O recurso não merece, pois, provimento.
2.2.3 CONCLUSÕES
Preparando a decisão, formulamos as seguintes conclusões:
I - O adquirente pode pedir na própria execução fiscal a entrega do bem imóvel que lhe foi adjudicado em processo de execução fiscal, mediante requerimento endereçado ao chefe do órgão de execução fiscal e com base no despacho de adjudicação, seguindo-se os termos adaptados do processo para entrega de coisa, previsto nos arts. 930.º e seguintes do CPC, aplicável ex vi do art. 901.º do mesmo Código.
II - A competência para conhecer dessa pretensão de entrega do bem é dos tribunais tributários (como é hoje indiscutível em face do acórdão do Tribunal dos Conflitos de 12 de Outubro de 2004, proferido no processo 3/04).
III - Essa competência não se altera pelo facto de a lei permitir que o requerimento de entrega seja apreciado pelo órgão de execução fiscal no caso de lhe não ser deduzida oposição e reservar a intervenção do juiz do tribunal tributário competente para as situações em que haja oposição ao pedido (cfr. art. 151.º do CPPT e art. 49.º, n.º 1. alínea d), do ETAF).
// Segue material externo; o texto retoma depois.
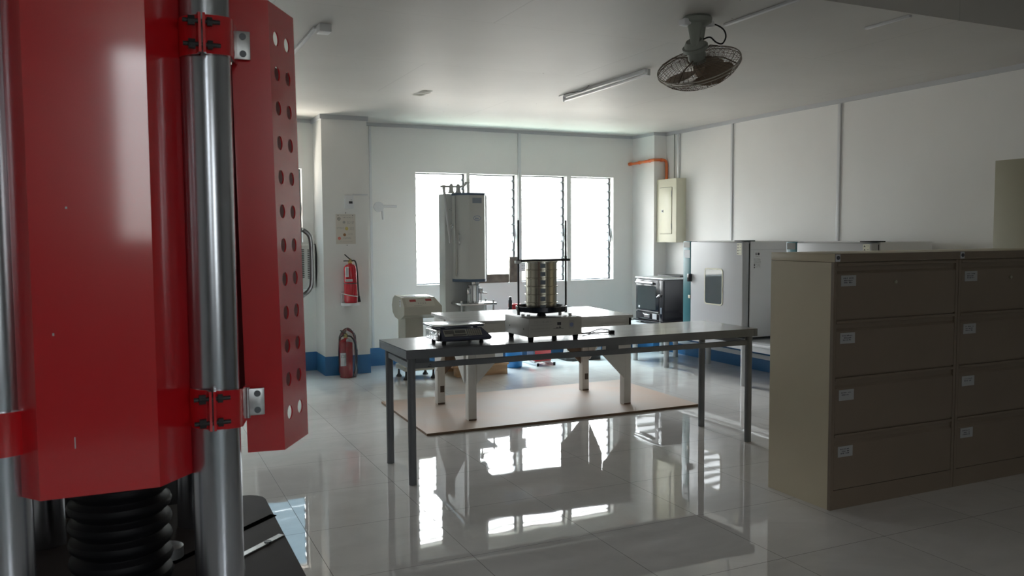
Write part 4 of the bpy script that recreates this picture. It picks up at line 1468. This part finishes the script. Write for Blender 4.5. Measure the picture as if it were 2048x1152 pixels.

IV - Assim, sem prejuízo do que vimos de dizer e atenta a natureza judicial de todo o processo de execução fiscal (cfr. art. 103.º, n.º 1, da LGT), nunca poderá afirmar-se que o tribunal tributário carece de competência para apreciar um requerimento de entrega de um bem formulado pelo respectivo adjudicatário no processo de execução fiscal, sendo que a intervenção do órgão jurisdicional, ainda que não necessária por não ter havido oposição ao pedido, nunca será geradora de incompetência.
* * *
3. DECISÃO
Face ao exposto, os juízes da Secção do Contencioso Tributário deste Supremo Tribunal Administrativo acordam, em conferência, negar provimento ao recurso.
Custas pelo Recorrente.
*
Lisboa, 2 de Maio de 2012. - Francisco Rothes (relator) - Fernanda Maçãs - Casimiro Gonçalves.